"It's becoming something bigger than yourself, where what you're wearing is just as important as what you're playing:" How Greta Van Fleet are dressing for success

 Greta Van Fleet
Greta Van Fleet

With their Aztec print tunics, embroidered silk suits, shimmery capes, feathers, scarfs and pendants, Greta Van Fleet are leading a revival in old-fashioned rock star fashion.

Working with Nashville-based designers Stephanie Thorpe and Kate Brown, Greta Van Fleet’s wardrobe has developed into an explosion of colour and chest-exposing rock-star chic that harks back to the heydays of Rush, Queen and Led Zeppelin, with a liberal dose of high-end hippie couture.

“It’s an important aspect of who we are, and has become part of experiencing the band,” says Josh. “You’ll see people come to the shows dressed up, with rhinestones, feathers, painted faces and all this outrageous gear.”

“It creates another avenue of reaching the audience,” says Daniel.

“It’s almost like stepping out on stage in our armour of battle,” says Jake. “It’s becoming something bigger than yourself, where what you’re wearing is just as important as what you’re playing."

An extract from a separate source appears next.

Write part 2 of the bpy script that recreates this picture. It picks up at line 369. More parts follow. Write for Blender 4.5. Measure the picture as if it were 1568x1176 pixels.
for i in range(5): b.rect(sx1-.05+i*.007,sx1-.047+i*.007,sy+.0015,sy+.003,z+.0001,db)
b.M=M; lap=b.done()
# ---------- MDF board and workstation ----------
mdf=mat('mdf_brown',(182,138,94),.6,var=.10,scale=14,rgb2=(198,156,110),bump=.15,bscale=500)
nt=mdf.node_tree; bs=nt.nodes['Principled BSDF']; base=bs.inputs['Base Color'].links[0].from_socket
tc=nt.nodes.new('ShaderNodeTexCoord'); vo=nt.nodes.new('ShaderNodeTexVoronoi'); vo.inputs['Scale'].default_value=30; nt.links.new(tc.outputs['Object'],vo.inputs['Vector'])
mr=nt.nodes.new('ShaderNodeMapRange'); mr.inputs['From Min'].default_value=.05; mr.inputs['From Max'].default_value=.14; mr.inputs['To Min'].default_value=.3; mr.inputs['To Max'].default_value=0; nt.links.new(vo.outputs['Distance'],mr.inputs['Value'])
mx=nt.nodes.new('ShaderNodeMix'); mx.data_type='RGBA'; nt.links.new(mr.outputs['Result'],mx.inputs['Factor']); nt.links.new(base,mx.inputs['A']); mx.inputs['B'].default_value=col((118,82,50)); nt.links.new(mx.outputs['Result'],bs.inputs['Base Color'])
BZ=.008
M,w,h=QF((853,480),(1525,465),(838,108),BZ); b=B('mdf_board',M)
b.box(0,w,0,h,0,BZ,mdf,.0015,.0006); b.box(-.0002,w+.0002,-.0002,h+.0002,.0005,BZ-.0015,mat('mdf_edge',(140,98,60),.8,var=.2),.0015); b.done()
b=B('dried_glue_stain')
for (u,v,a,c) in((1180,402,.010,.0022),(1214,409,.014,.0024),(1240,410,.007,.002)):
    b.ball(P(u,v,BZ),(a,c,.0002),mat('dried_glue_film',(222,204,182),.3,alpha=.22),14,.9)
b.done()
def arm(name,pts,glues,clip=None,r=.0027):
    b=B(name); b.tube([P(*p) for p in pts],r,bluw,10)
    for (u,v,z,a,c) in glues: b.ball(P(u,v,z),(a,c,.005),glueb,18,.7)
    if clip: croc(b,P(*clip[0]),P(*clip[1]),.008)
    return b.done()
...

Josh: “There’s a line in the song Sacred The Thread, which is about fashion and self-expression: ‘To dress up a wound is to heal a scar.’ It’s the idea that the cloth that we wrap ourselves in can be so sacred. To step out on stage and feel like you belong there is to sometimes become the idea of the music, and when you wear it, literally, you do. It creates a great deal of communication with the audience.”

With a pinch of typical sly humour, with a grin Sam adds: “Or maybe it just comes down to how fucking tight we are as a band!”